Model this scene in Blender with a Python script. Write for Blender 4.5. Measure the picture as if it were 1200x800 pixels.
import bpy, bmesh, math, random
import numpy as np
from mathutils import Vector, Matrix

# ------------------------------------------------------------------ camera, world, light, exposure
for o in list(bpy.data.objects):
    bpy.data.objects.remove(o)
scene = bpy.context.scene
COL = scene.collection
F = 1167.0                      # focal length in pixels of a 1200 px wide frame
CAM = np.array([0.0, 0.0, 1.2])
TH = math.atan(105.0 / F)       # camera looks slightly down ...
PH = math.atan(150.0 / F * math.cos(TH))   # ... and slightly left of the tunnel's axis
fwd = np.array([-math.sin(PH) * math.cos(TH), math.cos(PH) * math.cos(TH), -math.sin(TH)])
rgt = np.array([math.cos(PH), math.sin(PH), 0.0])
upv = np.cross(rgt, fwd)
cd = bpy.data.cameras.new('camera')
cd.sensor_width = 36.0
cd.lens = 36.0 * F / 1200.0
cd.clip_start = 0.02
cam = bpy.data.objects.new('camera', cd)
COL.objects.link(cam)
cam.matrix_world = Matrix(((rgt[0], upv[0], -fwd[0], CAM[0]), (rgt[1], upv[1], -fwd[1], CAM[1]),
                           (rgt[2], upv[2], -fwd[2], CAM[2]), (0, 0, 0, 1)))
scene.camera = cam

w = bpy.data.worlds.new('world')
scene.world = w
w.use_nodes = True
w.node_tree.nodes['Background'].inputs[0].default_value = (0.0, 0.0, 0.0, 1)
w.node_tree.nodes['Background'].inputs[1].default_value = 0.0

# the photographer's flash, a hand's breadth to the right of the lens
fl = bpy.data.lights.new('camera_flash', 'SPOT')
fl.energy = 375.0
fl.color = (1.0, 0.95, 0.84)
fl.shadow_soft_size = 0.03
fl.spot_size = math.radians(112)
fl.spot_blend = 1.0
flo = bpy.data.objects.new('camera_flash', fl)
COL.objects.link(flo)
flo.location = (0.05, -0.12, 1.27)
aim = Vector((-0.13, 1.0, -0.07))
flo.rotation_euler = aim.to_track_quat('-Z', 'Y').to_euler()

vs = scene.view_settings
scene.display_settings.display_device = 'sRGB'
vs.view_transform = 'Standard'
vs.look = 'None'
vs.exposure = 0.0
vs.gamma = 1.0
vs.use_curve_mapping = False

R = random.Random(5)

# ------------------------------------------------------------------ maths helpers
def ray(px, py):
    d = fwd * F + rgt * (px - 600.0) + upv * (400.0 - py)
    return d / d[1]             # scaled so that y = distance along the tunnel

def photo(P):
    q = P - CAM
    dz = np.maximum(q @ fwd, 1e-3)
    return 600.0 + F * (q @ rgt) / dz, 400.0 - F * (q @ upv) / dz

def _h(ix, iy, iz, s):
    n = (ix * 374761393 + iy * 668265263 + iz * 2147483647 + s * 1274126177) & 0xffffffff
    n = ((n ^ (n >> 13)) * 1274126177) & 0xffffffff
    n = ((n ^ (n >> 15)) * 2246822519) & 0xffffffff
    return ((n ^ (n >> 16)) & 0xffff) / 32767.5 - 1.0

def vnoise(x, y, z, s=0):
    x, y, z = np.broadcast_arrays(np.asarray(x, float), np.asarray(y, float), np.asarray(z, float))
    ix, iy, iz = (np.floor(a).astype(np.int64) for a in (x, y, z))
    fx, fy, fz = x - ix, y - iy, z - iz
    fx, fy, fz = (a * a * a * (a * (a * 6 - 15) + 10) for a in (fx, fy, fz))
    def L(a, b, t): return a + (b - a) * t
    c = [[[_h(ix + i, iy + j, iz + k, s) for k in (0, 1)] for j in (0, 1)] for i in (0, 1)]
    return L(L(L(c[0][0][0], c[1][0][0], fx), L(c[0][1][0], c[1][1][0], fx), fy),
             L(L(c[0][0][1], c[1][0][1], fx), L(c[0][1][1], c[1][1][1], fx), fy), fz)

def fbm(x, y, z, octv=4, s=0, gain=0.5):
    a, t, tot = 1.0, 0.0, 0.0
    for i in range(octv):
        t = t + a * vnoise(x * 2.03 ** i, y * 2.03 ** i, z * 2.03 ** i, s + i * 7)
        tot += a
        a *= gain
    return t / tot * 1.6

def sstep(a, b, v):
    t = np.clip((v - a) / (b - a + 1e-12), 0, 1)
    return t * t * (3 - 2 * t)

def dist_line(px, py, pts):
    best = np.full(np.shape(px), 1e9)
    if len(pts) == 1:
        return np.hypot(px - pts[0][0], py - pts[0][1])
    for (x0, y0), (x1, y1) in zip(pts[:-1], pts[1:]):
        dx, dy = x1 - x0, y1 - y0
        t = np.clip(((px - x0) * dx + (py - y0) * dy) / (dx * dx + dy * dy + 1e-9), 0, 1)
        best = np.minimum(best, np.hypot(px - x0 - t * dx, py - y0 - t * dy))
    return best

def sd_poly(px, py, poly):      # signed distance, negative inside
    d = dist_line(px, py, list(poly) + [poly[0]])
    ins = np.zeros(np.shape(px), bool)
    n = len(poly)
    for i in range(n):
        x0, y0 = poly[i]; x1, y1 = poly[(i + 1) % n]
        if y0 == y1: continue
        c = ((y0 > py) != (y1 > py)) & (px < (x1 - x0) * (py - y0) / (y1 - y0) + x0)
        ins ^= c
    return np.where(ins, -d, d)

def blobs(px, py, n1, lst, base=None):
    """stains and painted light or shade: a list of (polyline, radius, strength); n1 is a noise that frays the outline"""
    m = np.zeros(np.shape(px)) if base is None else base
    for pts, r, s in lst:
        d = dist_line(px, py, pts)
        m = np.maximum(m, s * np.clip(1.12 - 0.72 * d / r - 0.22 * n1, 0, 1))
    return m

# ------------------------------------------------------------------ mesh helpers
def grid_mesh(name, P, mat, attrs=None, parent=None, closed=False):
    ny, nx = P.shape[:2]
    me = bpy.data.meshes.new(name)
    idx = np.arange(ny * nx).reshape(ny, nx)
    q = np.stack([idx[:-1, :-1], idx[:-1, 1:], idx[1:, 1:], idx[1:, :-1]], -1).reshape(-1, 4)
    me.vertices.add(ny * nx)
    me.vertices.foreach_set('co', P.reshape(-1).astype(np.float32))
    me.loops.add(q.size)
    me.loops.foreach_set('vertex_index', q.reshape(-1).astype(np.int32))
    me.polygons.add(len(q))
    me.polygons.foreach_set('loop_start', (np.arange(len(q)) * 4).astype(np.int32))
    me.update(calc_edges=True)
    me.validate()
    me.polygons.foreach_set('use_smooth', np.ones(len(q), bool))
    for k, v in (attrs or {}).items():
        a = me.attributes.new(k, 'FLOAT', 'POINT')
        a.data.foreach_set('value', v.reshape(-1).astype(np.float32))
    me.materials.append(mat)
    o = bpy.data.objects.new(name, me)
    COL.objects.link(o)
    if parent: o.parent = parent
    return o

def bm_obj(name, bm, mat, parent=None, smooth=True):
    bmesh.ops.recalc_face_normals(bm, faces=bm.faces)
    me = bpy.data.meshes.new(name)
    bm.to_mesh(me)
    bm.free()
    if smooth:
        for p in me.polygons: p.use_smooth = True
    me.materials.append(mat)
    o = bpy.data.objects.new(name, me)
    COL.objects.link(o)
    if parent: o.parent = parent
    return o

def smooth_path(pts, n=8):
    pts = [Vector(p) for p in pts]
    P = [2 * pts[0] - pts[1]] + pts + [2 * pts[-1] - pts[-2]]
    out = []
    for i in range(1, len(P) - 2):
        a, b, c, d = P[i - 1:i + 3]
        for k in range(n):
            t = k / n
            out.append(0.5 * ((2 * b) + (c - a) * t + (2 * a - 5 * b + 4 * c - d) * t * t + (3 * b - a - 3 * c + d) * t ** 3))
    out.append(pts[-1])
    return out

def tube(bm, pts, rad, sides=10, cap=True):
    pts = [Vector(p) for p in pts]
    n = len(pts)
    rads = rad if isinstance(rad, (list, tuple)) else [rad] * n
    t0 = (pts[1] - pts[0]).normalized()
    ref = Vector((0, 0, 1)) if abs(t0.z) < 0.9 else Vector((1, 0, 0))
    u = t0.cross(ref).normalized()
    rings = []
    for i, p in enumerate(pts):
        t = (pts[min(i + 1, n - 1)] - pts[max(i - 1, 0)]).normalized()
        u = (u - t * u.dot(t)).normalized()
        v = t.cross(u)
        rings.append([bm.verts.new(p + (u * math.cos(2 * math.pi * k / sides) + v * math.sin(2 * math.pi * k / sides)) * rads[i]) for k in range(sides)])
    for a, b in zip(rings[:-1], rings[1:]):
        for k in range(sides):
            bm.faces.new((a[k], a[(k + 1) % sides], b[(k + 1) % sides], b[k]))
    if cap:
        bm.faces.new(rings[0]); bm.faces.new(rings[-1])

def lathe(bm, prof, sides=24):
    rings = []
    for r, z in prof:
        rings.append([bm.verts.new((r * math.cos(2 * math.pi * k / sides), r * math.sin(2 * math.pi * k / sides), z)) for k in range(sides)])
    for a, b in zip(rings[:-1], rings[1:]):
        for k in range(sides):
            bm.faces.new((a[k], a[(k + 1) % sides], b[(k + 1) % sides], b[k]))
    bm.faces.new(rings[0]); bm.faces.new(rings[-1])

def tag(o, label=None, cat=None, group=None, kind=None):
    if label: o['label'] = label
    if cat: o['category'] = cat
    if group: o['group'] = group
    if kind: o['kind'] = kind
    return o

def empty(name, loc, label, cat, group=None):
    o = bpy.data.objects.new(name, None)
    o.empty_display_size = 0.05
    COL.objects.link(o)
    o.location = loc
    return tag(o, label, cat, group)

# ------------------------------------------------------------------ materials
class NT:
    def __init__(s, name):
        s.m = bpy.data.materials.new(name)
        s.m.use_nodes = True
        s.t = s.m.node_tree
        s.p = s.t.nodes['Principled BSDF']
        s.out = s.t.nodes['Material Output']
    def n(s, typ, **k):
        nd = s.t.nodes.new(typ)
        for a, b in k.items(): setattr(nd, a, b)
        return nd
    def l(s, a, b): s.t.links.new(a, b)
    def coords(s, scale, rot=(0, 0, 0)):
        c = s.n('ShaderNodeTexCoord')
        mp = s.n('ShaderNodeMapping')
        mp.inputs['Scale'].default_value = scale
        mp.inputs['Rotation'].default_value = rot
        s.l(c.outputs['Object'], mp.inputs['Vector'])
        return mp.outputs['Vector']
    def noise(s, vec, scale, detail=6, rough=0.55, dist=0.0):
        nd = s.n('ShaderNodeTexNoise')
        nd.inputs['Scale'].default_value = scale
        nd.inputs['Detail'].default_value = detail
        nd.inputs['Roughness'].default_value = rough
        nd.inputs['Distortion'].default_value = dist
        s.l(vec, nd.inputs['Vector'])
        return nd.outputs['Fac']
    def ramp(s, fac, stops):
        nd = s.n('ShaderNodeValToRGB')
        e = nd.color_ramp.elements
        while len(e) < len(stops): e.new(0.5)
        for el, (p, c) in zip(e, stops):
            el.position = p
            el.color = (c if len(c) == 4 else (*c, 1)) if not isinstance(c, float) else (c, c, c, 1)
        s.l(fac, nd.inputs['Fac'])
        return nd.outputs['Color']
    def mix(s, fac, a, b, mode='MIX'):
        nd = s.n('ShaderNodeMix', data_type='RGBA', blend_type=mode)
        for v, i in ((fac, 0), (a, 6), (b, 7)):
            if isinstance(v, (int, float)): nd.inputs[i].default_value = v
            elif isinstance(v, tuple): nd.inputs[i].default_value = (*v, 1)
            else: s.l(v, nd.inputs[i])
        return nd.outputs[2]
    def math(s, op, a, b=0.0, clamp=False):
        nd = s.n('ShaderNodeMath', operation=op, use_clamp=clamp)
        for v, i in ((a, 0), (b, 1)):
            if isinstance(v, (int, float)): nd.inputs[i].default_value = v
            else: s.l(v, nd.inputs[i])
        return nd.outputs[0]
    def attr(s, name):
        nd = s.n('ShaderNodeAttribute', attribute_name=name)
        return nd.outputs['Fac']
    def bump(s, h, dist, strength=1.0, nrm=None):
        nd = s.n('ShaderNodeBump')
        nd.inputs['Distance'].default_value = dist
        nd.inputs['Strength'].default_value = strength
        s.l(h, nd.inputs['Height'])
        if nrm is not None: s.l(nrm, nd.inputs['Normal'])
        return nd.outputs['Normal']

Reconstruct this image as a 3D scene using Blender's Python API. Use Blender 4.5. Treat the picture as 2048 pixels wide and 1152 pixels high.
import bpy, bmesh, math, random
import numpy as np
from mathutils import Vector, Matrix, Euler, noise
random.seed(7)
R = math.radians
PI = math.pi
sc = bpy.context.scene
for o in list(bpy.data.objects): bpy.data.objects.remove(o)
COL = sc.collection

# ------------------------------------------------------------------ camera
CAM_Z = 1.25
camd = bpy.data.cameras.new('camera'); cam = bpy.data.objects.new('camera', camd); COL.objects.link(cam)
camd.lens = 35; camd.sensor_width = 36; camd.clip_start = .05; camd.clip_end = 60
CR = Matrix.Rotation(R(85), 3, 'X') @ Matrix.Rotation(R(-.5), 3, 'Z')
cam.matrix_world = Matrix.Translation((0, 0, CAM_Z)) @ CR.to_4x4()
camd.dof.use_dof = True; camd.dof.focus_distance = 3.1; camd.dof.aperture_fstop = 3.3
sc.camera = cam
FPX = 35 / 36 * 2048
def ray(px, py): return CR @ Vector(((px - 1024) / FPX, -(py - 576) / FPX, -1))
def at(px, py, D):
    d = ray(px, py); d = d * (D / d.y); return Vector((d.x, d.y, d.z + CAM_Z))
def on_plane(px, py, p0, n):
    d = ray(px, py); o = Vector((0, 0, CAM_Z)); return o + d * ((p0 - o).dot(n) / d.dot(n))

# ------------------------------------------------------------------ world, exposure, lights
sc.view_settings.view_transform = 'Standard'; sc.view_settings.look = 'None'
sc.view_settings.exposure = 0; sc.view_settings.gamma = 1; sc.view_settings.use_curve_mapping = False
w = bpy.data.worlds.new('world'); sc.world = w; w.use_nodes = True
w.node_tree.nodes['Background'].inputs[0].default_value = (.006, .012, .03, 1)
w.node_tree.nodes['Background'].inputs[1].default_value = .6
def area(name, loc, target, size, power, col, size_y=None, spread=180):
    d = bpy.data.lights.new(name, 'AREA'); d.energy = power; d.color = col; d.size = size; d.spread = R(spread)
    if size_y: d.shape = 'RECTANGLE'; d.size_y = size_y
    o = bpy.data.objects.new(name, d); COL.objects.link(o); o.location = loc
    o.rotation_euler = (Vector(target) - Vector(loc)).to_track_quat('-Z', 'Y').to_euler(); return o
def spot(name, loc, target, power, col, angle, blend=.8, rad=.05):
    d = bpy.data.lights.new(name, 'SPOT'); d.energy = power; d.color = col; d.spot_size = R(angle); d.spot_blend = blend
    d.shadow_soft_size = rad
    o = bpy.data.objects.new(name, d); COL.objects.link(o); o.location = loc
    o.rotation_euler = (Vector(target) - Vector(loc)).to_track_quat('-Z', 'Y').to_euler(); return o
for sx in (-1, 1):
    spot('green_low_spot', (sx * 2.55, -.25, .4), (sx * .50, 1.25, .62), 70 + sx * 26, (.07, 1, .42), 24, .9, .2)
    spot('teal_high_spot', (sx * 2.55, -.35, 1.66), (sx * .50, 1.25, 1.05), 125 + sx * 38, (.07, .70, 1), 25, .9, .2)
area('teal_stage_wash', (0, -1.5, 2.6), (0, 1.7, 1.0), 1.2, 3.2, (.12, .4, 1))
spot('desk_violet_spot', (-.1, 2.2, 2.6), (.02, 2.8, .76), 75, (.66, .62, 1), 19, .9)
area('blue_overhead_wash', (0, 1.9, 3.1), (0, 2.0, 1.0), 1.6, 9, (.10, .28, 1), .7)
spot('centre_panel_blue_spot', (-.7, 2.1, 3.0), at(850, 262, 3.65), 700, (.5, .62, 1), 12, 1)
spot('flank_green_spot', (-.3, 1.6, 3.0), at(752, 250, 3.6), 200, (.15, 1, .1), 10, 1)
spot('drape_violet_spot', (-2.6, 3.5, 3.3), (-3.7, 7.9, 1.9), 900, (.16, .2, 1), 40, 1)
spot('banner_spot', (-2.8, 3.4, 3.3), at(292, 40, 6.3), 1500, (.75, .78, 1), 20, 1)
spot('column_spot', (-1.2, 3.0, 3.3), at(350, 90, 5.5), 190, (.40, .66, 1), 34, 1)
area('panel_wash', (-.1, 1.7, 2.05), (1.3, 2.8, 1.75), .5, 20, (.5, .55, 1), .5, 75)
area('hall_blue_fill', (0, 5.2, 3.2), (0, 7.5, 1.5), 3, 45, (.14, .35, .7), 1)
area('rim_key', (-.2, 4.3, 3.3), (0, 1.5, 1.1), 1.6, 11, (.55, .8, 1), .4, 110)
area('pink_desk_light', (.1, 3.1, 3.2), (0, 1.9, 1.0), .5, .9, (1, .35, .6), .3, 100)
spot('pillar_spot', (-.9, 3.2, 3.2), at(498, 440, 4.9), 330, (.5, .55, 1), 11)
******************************
Retype verbatim the lines that run from the line containing "Reconstruct this image" to the line containing "COL = sc.collection", both inclusive, and no others.

**FULL ANSWER:**
Reconstruct this image as a 3D scene using Blender's Python API. Use Blender 4.5. Treat the picture as 2048 pixels wide and 1152 pixels high.
import bpy, bmesh, math, random
import numpy as np
from mathutils import Vector, Matrix, Euler, noise
random.seed(7)
R = math.radians
PI = math.pi
sc = bpy.context.scene
for o in list(bpy.data.objects): bpy.data.objects.remove(o)
COL = sc.collection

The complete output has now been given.